◆ WHAT IS NEEDED ◆
Locate the string "part" throughout the material and copy every line in which it occurs.

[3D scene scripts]
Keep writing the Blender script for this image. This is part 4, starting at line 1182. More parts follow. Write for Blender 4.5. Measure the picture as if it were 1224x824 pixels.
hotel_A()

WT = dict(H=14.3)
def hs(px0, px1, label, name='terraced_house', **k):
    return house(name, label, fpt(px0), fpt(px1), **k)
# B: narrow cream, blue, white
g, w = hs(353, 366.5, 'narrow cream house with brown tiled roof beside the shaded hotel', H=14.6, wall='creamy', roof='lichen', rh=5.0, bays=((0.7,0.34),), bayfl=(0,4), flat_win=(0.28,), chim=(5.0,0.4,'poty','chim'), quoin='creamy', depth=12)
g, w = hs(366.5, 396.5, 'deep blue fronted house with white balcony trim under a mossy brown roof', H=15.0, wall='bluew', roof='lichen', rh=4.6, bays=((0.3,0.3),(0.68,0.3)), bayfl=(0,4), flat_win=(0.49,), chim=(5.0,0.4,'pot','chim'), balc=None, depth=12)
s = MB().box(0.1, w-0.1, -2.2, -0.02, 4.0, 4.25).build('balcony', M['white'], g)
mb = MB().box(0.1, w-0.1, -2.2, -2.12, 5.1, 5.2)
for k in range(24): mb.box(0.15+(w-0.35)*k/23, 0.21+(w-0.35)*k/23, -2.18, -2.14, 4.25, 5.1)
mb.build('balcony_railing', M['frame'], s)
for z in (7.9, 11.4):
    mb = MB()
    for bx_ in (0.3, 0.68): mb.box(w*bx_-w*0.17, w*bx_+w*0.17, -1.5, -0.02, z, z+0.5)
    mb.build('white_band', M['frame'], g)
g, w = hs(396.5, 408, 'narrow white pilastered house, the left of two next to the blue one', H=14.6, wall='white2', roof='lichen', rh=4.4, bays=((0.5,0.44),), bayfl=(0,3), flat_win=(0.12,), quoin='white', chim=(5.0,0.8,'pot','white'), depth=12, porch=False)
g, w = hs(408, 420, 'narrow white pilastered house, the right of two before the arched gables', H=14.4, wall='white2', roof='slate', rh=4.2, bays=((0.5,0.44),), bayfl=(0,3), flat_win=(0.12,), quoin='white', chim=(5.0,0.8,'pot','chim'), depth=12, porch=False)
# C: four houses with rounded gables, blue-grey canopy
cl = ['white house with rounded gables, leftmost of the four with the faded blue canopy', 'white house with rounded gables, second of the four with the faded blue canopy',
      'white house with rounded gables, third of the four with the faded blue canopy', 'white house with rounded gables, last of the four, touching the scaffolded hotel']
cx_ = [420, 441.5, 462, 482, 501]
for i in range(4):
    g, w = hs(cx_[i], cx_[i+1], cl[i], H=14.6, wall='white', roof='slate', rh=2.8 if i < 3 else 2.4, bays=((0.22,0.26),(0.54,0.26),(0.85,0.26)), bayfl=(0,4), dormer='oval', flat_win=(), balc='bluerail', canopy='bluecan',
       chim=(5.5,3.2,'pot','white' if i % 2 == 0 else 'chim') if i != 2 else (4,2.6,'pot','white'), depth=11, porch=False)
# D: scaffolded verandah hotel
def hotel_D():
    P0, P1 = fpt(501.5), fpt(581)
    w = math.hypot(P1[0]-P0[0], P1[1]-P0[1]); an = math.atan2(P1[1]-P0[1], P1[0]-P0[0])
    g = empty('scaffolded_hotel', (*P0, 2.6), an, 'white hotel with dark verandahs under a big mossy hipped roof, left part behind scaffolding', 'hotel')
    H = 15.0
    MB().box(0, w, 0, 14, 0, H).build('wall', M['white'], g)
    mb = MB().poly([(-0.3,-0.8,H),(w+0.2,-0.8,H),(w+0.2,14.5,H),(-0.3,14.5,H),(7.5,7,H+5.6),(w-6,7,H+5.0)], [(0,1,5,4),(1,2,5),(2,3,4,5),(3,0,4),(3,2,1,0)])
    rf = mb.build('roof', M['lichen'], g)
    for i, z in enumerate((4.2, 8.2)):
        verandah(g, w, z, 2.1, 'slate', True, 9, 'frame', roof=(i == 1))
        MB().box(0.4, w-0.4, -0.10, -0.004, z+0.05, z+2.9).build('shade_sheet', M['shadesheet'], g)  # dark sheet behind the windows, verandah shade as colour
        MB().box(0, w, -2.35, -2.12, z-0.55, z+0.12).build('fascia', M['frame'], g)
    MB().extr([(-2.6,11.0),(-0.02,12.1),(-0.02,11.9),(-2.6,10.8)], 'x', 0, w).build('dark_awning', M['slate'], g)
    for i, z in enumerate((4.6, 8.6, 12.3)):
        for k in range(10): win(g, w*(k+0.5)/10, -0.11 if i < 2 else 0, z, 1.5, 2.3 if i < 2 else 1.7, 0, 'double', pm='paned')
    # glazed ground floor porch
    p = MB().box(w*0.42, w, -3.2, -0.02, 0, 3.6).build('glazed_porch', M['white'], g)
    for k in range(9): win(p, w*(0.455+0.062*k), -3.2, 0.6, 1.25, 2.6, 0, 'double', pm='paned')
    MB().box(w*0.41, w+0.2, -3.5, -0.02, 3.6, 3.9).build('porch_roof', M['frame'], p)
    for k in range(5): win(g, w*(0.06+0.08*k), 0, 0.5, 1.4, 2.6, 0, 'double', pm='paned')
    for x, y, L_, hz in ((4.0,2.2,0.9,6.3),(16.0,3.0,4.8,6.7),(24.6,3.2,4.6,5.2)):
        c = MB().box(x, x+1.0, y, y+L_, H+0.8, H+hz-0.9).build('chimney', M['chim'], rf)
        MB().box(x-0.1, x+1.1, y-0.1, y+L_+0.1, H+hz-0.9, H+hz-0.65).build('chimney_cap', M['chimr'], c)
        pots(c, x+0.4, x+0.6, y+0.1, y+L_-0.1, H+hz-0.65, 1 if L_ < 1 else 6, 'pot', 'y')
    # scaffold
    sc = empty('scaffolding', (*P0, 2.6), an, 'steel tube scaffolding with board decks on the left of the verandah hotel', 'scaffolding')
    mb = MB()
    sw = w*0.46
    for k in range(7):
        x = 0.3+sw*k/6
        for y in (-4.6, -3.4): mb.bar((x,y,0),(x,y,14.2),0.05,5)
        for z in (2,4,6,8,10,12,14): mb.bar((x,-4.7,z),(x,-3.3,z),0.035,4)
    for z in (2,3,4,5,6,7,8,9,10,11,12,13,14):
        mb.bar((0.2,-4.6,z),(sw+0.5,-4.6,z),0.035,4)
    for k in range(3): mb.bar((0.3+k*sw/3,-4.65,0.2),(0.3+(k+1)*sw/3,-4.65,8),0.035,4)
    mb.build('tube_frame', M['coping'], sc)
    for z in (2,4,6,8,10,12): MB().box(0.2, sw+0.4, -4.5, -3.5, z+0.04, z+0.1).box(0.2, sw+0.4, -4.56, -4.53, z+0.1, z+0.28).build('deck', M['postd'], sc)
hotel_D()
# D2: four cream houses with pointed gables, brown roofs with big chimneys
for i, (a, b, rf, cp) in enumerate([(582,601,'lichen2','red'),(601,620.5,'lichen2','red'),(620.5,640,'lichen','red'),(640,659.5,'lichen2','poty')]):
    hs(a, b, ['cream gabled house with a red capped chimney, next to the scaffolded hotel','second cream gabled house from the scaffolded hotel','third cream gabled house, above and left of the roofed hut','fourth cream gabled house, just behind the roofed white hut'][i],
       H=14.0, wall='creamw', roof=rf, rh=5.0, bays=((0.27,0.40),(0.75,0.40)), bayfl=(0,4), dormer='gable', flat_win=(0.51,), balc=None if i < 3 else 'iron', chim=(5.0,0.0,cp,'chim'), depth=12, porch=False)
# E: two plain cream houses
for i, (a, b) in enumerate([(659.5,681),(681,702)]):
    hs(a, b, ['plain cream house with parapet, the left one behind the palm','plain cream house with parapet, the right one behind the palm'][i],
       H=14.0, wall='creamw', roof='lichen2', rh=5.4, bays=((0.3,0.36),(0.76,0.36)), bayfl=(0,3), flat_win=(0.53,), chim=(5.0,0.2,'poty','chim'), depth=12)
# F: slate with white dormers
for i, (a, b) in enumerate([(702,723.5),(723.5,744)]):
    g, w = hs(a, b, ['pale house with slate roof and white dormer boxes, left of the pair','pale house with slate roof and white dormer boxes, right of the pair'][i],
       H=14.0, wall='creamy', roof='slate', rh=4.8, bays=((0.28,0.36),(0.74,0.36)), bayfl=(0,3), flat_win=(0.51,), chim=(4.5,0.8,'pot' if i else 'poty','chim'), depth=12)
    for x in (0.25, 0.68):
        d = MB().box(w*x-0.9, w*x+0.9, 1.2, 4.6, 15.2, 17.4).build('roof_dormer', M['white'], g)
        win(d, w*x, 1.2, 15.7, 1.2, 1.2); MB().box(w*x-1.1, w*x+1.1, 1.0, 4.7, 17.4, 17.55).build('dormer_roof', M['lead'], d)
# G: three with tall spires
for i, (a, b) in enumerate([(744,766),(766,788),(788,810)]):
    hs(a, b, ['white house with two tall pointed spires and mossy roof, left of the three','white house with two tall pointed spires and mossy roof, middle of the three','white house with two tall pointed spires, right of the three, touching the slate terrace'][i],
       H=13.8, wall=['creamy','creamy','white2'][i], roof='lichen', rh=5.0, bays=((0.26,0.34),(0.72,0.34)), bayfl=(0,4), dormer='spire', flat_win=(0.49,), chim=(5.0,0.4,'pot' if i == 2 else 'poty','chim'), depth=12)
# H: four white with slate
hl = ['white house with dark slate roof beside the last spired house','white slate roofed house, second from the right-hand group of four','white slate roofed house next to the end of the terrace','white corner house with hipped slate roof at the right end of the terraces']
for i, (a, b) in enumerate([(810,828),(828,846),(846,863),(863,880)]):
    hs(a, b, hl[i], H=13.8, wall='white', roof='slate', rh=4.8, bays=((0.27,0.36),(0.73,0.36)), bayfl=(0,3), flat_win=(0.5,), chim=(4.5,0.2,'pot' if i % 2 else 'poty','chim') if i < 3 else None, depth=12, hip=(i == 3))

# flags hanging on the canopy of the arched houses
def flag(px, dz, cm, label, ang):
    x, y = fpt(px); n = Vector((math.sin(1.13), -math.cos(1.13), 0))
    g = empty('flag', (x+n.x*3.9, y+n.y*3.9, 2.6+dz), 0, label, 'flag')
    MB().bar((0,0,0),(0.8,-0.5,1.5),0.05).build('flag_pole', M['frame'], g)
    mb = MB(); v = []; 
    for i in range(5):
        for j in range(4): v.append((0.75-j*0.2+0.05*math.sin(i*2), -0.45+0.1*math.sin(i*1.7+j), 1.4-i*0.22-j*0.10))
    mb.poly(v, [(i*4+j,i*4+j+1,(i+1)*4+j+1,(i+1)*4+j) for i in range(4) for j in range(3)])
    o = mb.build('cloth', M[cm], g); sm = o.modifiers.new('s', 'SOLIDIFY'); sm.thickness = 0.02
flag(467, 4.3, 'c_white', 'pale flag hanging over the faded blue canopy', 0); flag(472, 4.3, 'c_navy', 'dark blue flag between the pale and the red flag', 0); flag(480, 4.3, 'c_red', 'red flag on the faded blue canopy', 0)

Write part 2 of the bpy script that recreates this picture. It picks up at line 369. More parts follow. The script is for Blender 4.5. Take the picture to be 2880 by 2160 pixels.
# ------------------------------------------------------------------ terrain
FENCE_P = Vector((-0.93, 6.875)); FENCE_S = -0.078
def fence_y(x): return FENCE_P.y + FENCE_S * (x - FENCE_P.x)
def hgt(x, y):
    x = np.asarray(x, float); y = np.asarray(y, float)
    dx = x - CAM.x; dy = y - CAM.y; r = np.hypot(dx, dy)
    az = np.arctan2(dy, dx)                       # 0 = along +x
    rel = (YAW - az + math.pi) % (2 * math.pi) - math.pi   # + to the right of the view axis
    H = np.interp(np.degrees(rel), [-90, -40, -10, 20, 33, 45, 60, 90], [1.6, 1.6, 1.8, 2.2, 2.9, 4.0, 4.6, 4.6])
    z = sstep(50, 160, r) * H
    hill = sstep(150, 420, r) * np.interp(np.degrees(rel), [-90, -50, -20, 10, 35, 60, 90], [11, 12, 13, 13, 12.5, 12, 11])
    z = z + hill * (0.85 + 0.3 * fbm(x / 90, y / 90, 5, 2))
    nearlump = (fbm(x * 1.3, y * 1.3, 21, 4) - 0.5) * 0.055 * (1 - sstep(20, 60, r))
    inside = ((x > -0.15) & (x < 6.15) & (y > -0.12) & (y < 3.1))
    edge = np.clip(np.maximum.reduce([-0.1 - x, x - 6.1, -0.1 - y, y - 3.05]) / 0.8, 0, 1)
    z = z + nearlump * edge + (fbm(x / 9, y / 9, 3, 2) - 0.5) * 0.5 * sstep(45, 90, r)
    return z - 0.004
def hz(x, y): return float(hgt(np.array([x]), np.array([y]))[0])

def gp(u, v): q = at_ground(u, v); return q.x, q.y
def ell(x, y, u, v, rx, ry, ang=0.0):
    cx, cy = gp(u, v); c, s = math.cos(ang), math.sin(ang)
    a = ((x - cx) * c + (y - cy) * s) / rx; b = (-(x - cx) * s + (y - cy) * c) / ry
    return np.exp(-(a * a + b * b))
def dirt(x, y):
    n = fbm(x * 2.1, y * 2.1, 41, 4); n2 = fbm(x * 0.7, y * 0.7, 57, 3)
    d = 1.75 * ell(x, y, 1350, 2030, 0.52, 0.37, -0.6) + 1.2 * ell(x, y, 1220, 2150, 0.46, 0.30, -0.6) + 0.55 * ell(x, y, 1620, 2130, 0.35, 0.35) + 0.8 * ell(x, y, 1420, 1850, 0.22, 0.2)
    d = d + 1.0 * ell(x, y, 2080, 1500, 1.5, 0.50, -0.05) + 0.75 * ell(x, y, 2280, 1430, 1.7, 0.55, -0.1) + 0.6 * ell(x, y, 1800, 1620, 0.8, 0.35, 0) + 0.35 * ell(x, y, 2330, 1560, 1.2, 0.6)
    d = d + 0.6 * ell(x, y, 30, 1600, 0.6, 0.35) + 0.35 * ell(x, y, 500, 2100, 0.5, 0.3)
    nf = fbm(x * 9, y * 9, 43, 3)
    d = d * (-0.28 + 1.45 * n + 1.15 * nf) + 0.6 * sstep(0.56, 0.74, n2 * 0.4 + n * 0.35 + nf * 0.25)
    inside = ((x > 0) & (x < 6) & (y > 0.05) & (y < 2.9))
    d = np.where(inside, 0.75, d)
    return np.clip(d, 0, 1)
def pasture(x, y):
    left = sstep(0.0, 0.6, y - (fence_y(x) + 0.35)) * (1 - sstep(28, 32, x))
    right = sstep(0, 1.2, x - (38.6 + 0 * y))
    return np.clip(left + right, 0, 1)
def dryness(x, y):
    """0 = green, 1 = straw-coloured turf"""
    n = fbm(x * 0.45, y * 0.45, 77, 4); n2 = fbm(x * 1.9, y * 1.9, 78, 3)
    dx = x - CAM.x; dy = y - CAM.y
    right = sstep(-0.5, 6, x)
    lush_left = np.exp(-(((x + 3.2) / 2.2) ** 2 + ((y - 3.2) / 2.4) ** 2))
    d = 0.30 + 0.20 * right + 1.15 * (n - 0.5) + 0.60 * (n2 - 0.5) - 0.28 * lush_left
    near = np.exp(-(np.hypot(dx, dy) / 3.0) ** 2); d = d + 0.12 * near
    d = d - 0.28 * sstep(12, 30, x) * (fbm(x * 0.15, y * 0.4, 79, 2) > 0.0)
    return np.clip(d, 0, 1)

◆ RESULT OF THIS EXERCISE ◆
Keep writing the Blender script for this image. This is part 4, starting at line 1182. More parts follow. Write for Blender 4.5. Measure the picture as if it were 1224x824 pixels.
    g = empty('scaffolded_hotel', (*P0, 2.6), an, 'white hotel with dark verandahs under a big mossy hipped roof, left part behind scaffolding', 'hotel')
Write part 2 of the bpy script that recreates this picture. It picks up at line 369. More parts follow. The script is for Blender 4.5. Take the picture to be 2880 by 2160 pixels.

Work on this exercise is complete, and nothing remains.